Requirements: In the listing below, locate the lines bearing the word "that". Copy every one of them.
-------- Source records --------
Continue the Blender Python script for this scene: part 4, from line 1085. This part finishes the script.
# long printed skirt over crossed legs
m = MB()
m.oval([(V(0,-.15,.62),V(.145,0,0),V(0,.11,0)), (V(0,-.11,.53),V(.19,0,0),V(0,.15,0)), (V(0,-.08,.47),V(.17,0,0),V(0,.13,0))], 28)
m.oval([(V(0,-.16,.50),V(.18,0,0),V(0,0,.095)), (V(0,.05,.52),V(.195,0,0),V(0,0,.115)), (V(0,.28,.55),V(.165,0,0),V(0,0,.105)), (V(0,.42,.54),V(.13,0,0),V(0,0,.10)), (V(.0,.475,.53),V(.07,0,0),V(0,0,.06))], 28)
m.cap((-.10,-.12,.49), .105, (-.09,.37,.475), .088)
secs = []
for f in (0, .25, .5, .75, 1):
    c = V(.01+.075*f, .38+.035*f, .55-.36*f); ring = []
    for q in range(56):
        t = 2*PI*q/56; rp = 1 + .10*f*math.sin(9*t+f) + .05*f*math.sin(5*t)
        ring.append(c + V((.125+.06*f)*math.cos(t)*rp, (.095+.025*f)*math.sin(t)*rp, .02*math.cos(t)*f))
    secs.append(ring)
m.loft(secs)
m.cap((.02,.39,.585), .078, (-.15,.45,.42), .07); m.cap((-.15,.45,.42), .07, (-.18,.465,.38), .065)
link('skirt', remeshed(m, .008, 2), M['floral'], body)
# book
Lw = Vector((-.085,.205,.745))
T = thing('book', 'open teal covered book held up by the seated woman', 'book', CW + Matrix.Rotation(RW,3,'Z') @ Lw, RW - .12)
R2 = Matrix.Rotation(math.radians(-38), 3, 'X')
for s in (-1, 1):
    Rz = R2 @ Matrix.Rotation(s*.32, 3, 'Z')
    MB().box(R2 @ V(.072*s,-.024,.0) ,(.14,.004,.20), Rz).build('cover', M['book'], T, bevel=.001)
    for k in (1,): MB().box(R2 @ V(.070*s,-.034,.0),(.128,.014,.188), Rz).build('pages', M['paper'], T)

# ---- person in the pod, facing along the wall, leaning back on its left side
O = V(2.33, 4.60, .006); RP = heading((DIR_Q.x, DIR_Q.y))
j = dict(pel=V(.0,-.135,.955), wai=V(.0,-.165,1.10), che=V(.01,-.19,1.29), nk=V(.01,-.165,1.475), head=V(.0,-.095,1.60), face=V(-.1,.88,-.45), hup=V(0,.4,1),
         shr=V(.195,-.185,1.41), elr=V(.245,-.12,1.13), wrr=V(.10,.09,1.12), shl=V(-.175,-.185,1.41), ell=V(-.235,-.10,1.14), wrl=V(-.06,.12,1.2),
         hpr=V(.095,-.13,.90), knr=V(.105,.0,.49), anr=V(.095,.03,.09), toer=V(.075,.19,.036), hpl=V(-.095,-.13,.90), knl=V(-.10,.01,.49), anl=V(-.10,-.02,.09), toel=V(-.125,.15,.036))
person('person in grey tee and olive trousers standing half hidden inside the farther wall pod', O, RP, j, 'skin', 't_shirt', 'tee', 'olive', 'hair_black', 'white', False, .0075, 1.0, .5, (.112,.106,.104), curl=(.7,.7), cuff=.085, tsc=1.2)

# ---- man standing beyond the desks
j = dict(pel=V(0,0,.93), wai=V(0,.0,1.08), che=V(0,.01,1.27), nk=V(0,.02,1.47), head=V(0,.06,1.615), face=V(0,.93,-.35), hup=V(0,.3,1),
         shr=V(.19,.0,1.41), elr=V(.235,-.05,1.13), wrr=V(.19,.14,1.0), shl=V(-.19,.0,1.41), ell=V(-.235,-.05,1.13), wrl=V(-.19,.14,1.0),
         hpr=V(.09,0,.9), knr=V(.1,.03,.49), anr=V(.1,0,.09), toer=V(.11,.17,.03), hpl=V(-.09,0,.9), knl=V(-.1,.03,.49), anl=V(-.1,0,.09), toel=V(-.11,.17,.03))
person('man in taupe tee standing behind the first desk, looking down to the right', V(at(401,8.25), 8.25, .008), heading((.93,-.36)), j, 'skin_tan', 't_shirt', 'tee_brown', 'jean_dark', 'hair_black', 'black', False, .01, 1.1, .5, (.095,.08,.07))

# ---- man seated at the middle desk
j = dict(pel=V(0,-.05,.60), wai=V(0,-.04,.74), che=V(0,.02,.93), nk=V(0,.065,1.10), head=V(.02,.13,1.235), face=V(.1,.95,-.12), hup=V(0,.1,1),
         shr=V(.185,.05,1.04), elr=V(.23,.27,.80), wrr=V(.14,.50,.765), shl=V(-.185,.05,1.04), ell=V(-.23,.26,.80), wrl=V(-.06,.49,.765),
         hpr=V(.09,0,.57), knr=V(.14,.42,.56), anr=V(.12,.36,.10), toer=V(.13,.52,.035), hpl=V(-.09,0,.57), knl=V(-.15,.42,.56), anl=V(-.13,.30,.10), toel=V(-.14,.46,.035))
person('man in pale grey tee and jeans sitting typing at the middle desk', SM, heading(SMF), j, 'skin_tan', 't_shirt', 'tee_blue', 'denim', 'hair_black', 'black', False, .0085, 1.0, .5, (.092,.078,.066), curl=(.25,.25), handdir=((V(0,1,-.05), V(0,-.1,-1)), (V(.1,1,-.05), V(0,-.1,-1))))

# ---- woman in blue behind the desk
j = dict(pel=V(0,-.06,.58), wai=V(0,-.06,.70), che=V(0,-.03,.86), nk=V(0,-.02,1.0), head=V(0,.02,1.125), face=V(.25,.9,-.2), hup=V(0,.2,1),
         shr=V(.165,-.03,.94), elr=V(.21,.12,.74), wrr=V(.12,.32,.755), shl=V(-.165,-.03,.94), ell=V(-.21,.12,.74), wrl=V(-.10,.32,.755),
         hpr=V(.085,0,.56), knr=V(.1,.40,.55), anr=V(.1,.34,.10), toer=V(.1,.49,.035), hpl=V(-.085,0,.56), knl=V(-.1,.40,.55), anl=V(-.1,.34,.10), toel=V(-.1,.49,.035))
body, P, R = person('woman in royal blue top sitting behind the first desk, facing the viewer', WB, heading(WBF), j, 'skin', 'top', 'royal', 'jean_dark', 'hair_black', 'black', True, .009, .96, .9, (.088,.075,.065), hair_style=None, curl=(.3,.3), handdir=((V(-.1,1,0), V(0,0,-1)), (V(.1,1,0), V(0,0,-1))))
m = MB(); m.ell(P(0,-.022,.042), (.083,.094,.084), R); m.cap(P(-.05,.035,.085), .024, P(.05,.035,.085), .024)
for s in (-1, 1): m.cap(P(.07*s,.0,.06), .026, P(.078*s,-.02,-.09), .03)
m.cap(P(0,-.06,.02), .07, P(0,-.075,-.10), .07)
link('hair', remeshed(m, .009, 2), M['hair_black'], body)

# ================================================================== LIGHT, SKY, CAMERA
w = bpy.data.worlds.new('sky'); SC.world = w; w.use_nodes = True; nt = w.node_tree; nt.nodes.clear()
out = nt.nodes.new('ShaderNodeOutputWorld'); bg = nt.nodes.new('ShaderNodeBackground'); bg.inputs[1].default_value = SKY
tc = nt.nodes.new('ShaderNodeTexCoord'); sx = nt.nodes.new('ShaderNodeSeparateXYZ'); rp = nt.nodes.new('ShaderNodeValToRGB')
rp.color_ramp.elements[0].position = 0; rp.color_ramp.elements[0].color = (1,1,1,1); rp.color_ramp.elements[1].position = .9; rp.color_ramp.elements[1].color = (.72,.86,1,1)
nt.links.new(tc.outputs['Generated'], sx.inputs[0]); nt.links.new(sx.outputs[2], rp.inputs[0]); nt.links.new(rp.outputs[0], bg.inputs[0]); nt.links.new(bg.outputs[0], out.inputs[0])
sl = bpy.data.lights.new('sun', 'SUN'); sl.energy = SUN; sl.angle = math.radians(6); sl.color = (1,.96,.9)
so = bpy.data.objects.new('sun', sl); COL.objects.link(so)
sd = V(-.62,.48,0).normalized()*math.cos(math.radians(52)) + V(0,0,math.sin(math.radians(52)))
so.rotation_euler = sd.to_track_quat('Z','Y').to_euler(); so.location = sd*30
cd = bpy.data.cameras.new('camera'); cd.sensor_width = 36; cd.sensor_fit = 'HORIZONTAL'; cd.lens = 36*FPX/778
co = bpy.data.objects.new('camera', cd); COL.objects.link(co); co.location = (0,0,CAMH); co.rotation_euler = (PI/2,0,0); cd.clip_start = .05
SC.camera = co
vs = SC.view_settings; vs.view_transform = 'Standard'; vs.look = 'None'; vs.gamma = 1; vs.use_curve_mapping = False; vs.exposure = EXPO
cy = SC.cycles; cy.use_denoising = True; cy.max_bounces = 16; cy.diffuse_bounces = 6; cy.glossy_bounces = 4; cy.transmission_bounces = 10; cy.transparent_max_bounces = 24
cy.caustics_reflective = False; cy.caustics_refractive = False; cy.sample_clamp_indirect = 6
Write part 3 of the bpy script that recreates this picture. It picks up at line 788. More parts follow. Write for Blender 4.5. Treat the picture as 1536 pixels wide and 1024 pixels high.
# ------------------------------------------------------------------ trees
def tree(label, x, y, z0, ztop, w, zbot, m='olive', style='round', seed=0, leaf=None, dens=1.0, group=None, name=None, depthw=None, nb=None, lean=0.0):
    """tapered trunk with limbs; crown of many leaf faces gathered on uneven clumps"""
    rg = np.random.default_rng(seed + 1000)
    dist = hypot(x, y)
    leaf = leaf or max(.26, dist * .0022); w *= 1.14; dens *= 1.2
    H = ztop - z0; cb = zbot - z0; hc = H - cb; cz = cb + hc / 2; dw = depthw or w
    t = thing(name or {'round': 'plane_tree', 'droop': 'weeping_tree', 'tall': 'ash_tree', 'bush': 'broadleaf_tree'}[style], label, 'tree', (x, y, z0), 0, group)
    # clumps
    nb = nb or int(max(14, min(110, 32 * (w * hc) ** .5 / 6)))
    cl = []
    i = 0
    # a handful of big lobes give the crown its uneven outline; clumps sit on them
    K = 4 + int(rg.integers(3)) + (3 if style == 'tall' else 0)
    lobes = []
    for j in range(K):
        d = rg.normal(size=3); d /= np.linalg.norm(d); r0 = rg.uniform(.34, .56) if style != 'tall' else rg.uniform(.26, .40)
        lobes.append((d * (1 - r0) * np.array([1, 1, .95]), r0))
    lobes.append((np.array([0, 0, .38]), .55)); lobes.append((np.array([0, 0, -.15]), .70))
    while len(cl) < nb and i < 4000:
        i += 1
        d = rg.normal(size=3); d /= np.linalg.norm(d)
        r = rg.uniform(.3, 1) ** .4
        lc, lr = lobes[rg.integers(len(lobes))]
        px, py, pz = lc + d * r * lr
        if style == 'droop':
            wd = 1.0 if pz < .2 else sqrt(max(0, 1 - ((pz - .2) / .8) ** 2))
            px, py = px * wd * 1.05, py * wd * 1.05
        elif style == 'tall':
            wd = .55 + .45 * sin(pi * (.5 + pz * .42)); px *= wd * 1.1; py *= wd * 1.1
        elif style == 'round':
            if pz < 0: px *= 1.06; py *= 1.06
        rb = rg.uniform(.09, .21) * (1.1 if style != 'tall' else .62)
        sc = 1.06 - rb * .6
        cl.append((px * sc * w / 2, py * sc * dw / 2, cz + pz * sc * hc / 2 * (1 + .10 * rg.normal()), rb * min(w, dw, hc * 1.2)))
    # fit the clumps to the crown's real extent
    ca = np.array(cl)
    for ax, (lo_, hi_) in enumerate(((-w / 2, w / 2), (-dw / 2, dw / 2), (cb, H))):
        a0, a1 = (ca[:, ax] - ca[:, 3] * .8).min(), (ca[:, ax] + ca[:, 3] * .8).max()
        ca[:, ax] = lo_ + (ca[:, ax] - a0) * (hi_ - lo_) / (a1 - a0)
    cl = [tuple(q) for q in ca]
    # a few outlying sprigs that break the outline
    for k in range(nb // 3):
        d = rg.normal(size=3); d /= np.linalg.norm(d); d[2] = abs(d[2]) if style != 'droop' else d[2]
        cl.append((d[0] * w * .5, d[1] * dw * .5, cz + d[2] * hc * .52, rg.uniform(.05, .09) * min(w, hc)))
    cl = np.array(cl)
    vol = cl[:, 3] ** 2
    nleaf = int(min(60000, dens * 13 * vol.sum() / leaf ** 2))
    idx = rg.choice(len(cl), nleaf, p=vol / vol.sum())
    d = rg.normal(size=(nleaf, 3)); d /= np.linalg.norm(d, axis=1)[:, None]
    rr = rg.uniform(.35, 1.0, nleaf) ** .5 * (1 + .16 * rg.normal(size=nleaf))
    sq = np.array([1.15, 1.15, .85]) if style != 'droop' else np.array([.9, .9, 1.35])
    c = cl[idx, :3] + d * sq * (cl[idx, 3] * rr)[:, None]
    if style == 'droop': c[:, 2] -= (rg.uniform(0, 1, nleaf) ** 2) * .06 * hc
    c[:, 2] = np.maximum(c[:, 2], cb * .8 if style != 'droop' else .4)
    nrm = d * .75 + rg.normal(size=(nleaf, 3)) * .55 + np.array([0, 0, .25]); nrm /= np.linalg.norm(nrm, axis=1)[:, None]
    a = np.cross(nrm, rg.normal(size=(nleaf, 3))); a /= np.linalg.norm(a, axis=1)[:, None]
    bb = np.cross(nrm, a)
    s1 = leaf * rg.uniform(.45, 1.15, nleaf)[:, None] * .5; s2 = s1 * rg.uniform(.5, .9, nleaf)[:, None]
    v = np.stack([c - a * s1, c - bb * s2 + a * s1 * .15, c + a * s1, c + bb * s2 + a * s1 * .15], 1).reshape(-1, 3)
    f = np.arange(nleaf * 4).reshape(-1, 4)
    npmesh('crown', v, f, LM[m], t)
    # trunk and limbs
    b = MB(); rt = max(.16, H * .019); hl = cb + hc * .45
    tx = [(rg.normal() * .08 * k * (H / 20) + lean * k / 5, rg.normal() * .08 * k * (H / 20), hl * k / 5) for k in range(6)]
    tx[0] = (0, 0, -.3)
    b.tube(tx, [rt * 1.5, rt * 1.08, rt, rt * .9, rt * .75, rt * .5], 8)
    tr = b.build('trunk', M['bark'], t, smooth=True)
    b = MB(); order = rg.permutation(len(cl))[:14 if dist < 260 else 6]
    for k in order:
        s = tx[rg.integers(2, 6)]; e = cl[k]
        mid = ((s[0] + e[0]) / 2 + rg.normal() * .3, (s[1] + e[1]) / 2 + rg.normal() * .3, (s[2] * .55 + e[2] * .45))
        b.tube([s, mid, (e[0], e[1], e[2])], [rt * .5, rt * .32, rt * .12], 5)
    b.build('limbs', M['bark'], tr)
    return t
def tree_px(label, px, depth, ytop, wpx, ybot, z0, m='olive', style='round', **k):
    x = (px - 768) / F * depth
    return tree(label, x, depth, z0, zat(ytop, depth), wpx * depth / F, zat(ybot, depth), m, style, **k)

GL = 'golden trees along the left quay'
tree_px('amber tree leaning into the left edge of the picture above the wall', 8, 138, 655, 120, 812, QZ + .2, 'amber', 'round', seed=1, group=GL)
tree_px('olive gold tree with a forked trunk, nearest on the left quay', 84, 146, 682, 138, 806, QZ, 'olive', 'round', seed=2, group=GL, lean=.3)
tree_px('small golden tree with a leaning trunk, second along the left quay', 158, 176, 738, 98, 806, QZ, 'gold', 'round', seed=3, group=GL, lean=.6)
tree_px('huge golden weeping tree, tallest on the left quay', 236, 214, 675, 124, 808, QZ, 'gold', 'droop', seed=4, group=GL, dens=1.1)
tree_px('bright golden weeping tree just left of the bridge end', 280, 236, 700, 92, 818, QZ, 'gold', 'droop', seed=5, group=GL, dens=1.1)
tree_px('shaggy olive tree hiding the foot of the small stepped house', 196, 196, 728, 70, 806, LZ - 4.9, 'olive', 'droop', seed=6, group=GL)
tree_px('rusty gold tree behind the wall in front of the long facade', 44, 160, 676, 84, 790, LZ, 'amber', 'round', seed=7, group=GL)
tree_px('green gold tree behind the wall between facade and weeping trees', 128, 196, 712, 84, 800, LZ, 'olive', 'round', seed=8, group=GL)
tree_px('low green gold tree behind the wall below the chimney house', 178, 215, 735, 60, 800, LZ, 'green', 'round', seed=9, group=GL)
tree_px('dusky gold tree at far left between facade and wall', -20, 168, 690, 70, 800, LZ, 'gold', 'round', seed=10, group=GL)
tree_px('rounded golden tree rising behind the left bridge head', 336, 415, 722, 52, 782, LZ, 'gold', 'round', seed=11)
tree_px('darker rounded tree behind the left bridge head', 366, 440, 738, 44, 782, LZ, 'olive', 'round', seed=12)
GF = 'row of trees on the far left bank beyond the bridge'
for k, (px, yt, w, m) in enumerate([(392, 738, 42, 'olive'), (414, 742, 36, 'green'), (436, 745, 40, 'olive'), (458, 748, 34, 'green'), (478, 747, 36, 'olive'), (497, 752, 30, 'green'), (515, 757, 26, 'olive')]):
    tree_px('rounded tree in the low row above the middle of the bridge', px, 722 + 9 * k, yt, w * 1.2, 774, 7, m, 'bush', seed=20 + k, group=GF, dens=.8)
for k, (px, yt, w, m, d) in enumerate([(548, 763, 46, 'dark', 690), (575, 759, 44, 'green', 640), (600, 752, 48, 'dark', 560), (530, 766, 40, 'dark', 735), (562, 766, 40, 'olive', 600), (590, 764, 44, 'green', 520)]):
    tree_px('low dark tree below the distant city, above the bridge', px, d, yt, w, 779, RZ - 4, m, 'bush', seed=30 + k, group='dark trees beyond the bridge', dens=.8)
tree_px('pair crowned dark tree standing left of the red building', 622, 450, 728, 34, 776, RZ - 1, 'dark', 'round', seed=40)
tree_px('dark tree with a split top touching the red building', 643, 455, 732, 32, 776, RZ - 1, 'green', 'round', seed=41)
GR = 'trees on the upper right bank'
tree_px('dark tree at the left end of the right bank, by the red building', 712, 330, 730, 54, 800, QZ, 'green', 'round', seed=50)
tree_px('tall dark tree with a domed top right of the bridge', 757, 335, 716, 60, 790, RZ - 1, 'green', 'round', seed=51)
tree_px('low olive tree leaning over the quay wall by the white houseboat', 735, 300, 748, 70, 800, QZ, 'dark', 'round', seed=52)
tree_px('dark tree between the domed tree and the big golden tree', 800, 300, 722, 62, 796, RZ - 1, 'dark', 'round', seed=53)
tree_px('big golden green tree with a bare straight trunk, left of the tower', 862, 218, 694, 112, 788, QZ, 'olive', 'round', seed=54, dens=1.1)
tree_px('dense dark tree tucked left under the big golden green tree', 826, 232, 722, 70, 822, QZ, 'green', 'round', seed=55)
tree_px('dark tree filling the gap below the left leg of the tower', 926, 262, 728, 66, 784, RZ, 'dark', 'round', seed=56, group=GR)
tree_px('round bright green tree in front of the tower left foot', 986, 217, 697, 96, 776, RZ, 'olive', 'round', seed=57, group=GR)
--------
The solution:
Write part 3 of the bpy script that recreates this picture. It picks up at line 788. More parts follow. Write for Blender 4.5. Treat the picture as 1536 pixels wide and 1024 pixels high.
    # a few outlying sprigs that break the outline